━━━ RECORDED DATA

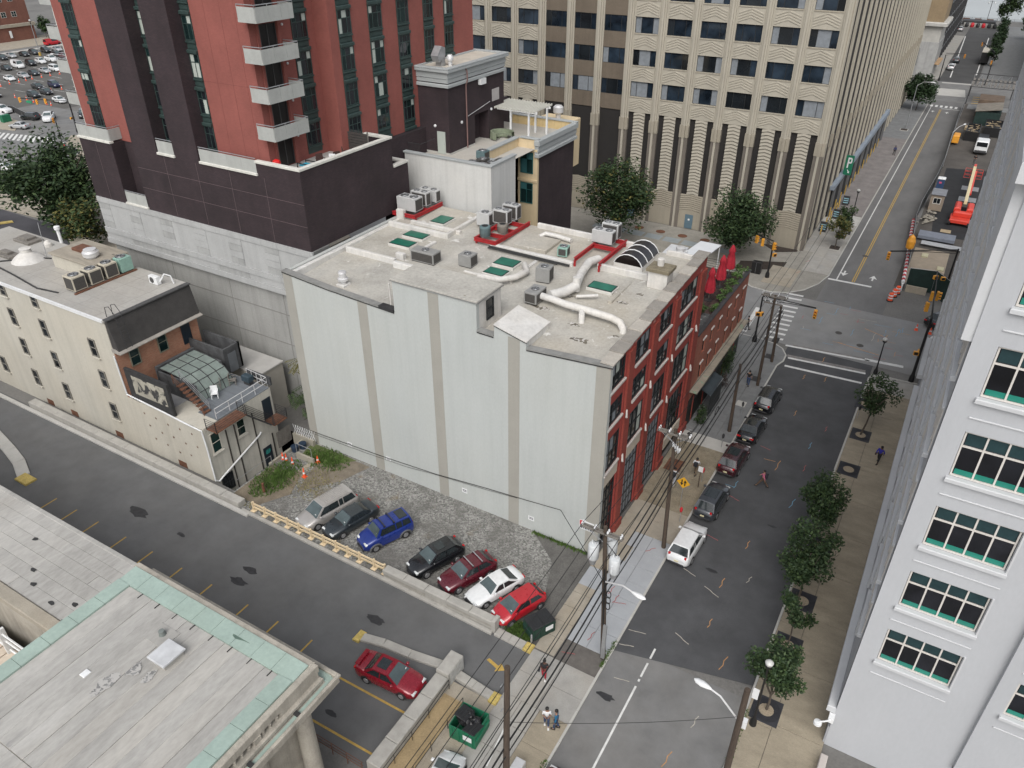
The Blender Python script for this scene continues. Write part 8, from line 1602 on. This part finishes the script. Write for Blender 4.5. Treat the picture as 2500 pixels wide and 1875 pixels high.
mast('traffic signal mast at the restaurant corner with one hanging head', 1.08, 38.93, 5.6, (6.7, 38.5, 5.9), [(6.75, 38.45, 5.2, R(0))], [(.95, 38.7, 3.6, R(20)), (1.3, 38.9, 3.6, R(80))])
mast('tall black signal mast at the white office corner', 17.25, 38.7, 7.4, (16.6, 50.8, 7.6), [(16.75, 45.2, 6.9, R(180)), (17.25, 45.6, 6.9, R(100)), (16.6, 43.4, 6.4, R(200))], [(16.9, 38.6, 3.4, R(10)), (17.1, 39.0, 3.4, R(90)), (16.6, 50.6, 6.9, R(40))], .15)
mast('signal mast at the plaza corner with three heads', -2.24, 56.8, 4.9, (-4.6, 57.6, 5.3), [(-2.0, 56.4, 4.6, R(60)), (-3.6, 57.0, 4.6, R(180)), (-4.5, 57.4, 4.7, R(150))], [(-1.8, 56.6, 3.4, R(50))])
mast('signal mast behind the construction fence with long arm', 18.1, 61.6, 6.6, (11.2, 56.6, 6.7), [(11.15, 56.5, 6.1, R(10))], [(17.5, 60.6, 3.0, R(20))], .13, 0)
mast('signal mast on the boulevard with five heads at upper left', -147.2, 56.4, 7.4, (-158, 52.5, 6.6), [(-158, 52.4, 6.2, R(120)), (-154, 53.6, 6.0, R(110)), (-152.2, 54.4, 6.2, R(110))], [(-147.4, 56.0, 3.0, R(100))], .16, .1)
t = thing('traffic_signal', 'short signal post beside the red hydrant at left', 'traffic signal', (-140.2, 48.5, .1)); MB().tube((-140.2, 48.5, .1), (-140.2, 48.5, 4.8), .1).obj('column', black, t); signal(t, -140.4, 48.2, 5.0, R(60))
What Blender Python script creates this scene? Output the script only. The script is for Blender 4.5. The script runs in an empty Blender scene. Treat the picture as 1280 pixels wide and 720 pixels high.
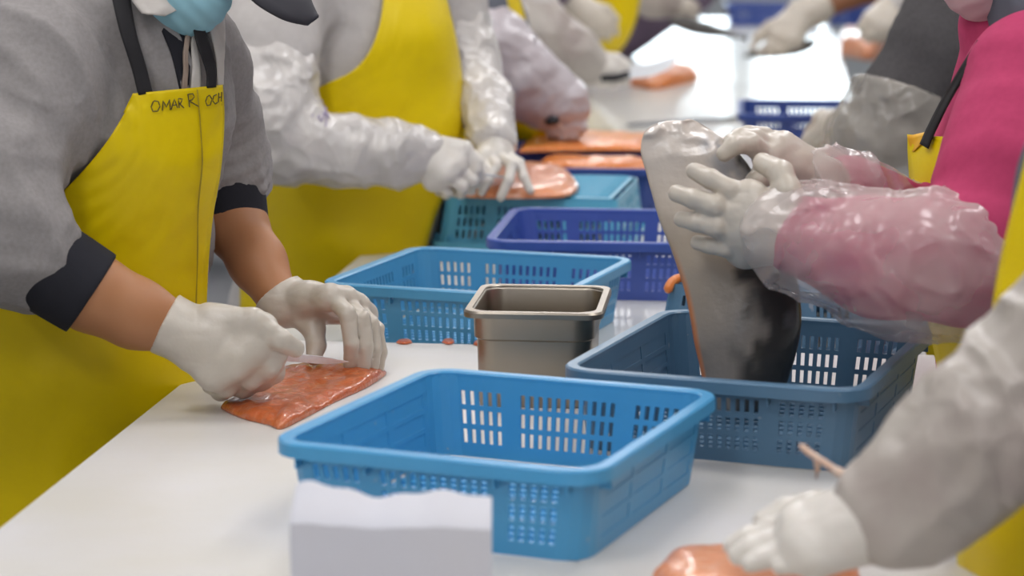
import bpy, bmesh, math, random
import numpy as np
import openvdb
from mathutils import Vector, Matrix

random.seed(7)
SC = bpy.context.scene
COL = SC.collection

# ------------------------------------------------------------------ frame of reference
# Ground frame: x to the right of the camera, y away from it, z above the cutting board top.
# World: table along +Y, board top at z = 0.90, floor at z = 0.
F_PX, PITCH, HC, YAW, ZB = 2900.0, 0.168, 0.63, 0.12, 0.90
CP, SP = math.cos(PITCH), math.sin(PITCH)
CY, SY = math.cos(YAW), math.sin(YAW)

def G(px, py, y):
    """point seen at (px, py) standing y metres away"""
    X = (px - 640.0) / F_PX; V = -(py - 360.0) / F_PX
    d = np.array([X, CP + V * SP, -SP + V * CP])
    return d * (y / d[1]) + np.array([0, 0, HC])

def GZ(px, py, z=0.0):
    """point seen at (px, py) at height z over the board"""
    X = (px - 640.0) / F_PX; V = -(py - 360.0) / F_PX
    d = np.array([X, CP + V * SP, -SP + V * CP])
    return d * ((z - HC) / d[2]) + np.array([0, 0, HC])

def to_world(P):
    P = np.asarray(P, float); s = P.shape; P = P.reshape(-1, 3)
    Q = np.stack([P[:, 0] * CY - P[:, 1] * SY, P[:, 0] * SY + P[:, 1] * CY, P[:, 2] + ZB], 1)
    return Q.reshape(s)

# ------------------------------------------------------------------ camera, world, lights, exposure
cam_d = bpy.data.cameras.new('camera'); cam = bpy.data.objects.new('camera', cam_d); COL.objects.link(cam)
cam.location = (0, 0, ZB + HC)
cam.rotation_euler = (math.pi / 2 - PITCH, 0, YAW)
cam_d.sensor_width = 36; cam_d.lens = F_PX / 1280 * 36
cam_d.clip_end = 100; cam_d.clip_start = .05
cam_d.dof.use_dof = True; cam_d.dof.focus_distance = 3.0; cam_d.dof.aperture_fstop = 4.2
SC.camera = cam

wd = bpy.data.worlds.new('world'); SC.world = wd; wd.use_nodes = True
wd.node_tree.nodes['Background'].inputs[0].default_value = (.75, .82, 1, 1)
wd.node_tree.nodes['Background'].inputs[1].default_value = .6

SC.view_settings.view_transform = 'Standard'; SC.view_settings.look = 'None'
SC.view_settings.gamma = 1; SC.view_settings.use_curve_mapping = False
SC.view_settings.exposure = 0.0

LAMP_W = 10.3
LAMP_COL = (.98, .97, 1.0)
WINDOW_STRENGTH = 9.0

# ------------------------------------------------------------------ helpers: objects
def tag(o, label=None, cat=None, group=None, kind=None):
    if label: o['label'] = label
    if cat: o['category'] = cat
    if group: o['group'] = group
    if kind: o['kind'] = kind
    return o

def empty(name, p, label=None, cat=None, group=None):
    o = bpy.data.objects.new(name, None); COL.objects.link(o)
    o.location = to_world(p); o.empty_display_size = .1
    return tag(o, label, cat, group)

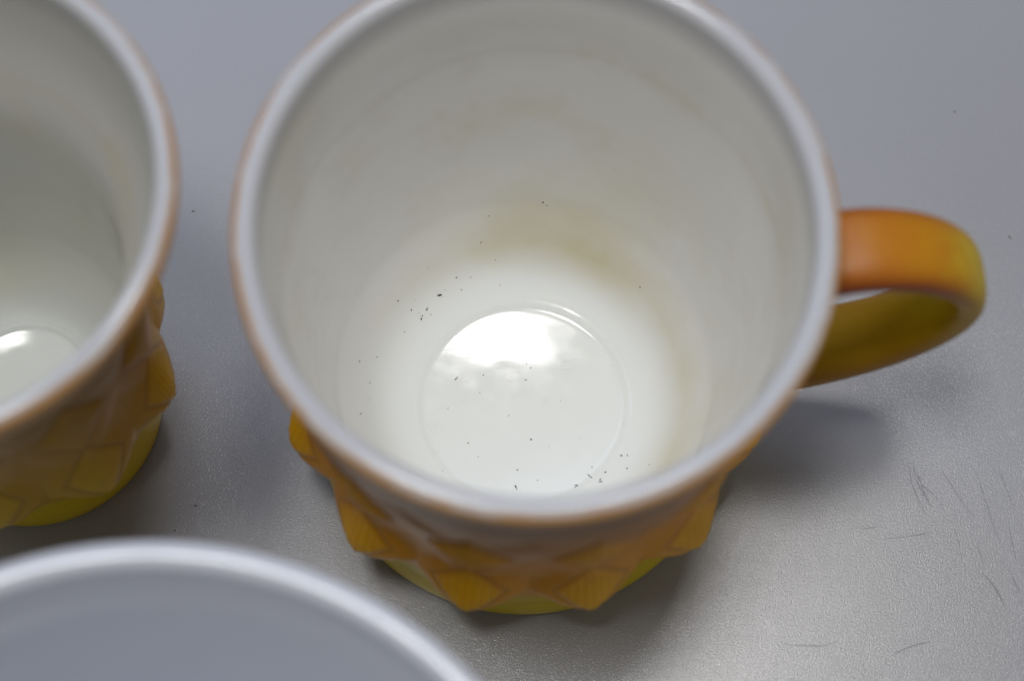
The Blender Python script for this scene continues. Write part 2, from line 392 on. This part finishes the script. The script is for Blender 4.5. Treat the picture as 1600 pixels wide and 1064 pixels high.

━━━━━━

**EXERCISE BRIEF**
Quote the records above in full, dropping each picture.

**REPLY TO THE TASK**
The Blender Python script for this scene continues. Write part 8, from line 1602 on. This part finishes the script. Write for Blender 4.5. Treat the picture as 2500 pixels wide and 1875 pixels high.
mast('traffic signal mast at the restaurant corner with one hanging head', 1.08, 38.93, 5.6, (6.7, 38.5, 5.9), [(6.75, 38.45, 5.2, R(0))], [(.95, 38.7, 3.6, R(20)), (1.3, 38.9, 3.6, R(80))])
mast('tall black signal mast at the white office corner', 17.25, 38.7, 7.4, (16.6, 50.8, 7.6), [(16.75, 45.2, 6.9, R(180)), (17.25, 45.6, 6.9, R(100)), (16.6, 43.4, 6.4, R(200))], [(16.9, 38.6, 3.4, R(10)), (17.1, 39.0, 3.4, R(90)), (16.6, 50.6, 6.9, R(40))], .15)
mast('signal mast at the plaza corner with three heads', -2.24, 56.8, 4.9, (-4.6, 57.6, 5.3), [(-2.0, 56.4, 4.6, R(60)), (-3.6, 57.0, 4.6, R(180)), (-4.5, 57.4, 4.7, R(150))], [(-1.8, 56.6, 3.4, R(50))])
mast('signal mast behind the construction fence with long arm', 18.1, 61.6, 6.6, (11.2, 56.6, 6.7), [(11.15, 56.5, 6.1, R(10))], [(17.5, 60.6, 3.0, R(20))], .13, 0)
mast('signal mast on the boulevard with five heads at upper left', -147.2, 56.4, 7.4, (-158, 52.5, 6.6), [(-158, 52.4, 6.2, R(120)), (-154, 53.6, 6.0, R(110)), (-152.2, 54.4, 6.2, R(110))], [(-147.4, 56.0, 3.0, R(100))], .16, .1)
t = thing('traffic_signal', 'short signal post beside the red hydrant at left', 'traffic signal', (-140.2, 48.5, .1)); MB().tube((-140.2, 48.5, .1), (-140.2, 48.5, 4.8), .1).obj('column', black, t); signal(t, -140.4, 48.2, 5.0, R(60))
What Blender Python script creates this scene? Output the script only. The script is for Blender 4.5. The script runs in an empty Blender scene. Treat the picture as 1280 pixels wide and 720 pixels high.
import bpy, bmesh, math, random
import numpy as np
import openvdb
from mathutils import Vector, Matrix

random.seed(7)
SC = bpy.context.scene
COL = SC.collection

# ------------------------------------------------------------------ frame of reference
# Ground frame: x to the right of the camera, y away from it, z above the cutting board top.
# World: table along +Y, board top at z = 0.90, floor at z = 0.
F_PX, PITCH, HC, YAW, ZB = 2900.0, 0.168, 0.63, 0.12, 0.90
CP, SP = math.cos(PITCH), math.sin(PITCH)
CY, SY = math.cos(YAW), math.sin(YAW)

def G(px, py, y):
    """point seen at (px, py) standing y metres away"""
    X = (px - 640.0) / F_PX; V = -(py - 360.0) / F_PX
    d = np.array([X, CP + V * SP, -SP + V * CP])
    return d * (y / d[1]) + np.array([0, 0, HC])

def GZ(px, py, z=0.0):
    """point seen at (px, py) at height z over the board"""
    X = (px - 640.0) / F_PX; V = -(py - 360.0) / F_PX
    d = np.array([X, CP + V * SP, -SP + V * CP])
    return d * ((z - HC) / d[2]) + np.array([0, 0, HC])

def to_world(P):
    P = np.asarray(P, float); s = P.shape; P = P.reshape(-1, 3)
    Q = np.stack([P[:, 0] * CY - P[:, 1] * SY, P[:, 0] * SY + P[:, 1] * CY, P[:, 2] + ZB], 1)
    return Q.reshape(s)

# ------------------------------------------------------------------ camera, world, lights, exposure
cam_d = bpy.data.cameras.new('camera'); cam = bpy.data.objects.new('camera', cam_d); COL.objects.link(cam)
cam.location = (0, 0, ZB + HC)
cam.rotation_euler = (math.pi / 2 - PITCH, 0, YAW)
cam_d.sensor_width = 36; cam_d.lens = F_PX / 1280 * 36
cam_d.clip_end = 100; cam_d.clip_start = .05
cam_d.dof.use_dof = True; cam_d.dof.focus_distance = 3.0; cam_d.dof.aperture_fstop = 4.2
SC.camera = cam

wd = bpy.data.worlds.new('world'); SC.world = wd; wd.use_nodes = True
wd.node_tree.nodes['Background'].inputs[0].default_value = (.75, .82, 1, 1)
wd.node_tree.nodes['Background'].inputs[1].default_value = .6

SC.view_settings.view_transform = 'Standard'; SC.view_settings.look = 'None'
SC.view_settings.gamma = 1; SC.view_settings.use_curve_mapping = False
SC.view_settings.exposure = 0.0

LAMP_W = 10.3
LAMP_COL = (.98, .97, 1.0)
WINDOW_STRENGTH = 9.0

# ------------------------------------------------------------------ helpers: objects
def tag(o, label=None, cat=None, group=None, kind=None):
    if label: o['label'] = label
    if cat: o['category'] = cat
    if group: o['group'] = group
    if kind: o['kind'] = kind
    return o

def empty(name, p, label=None, cat=None, group=None):
    o = bpy.data.objects.new(name, None); COL.objects.link(o)
    o.location = to_world(p); o.empty_display_size = .1
    return tag(o, label, cat, group)

The Blender Python script for this scene continues. Write part 2, from line 392 on. This part finishes the script. The script is for Blender 4.5. Treat the picture as 1600 pixels wide and 1064 pixels high.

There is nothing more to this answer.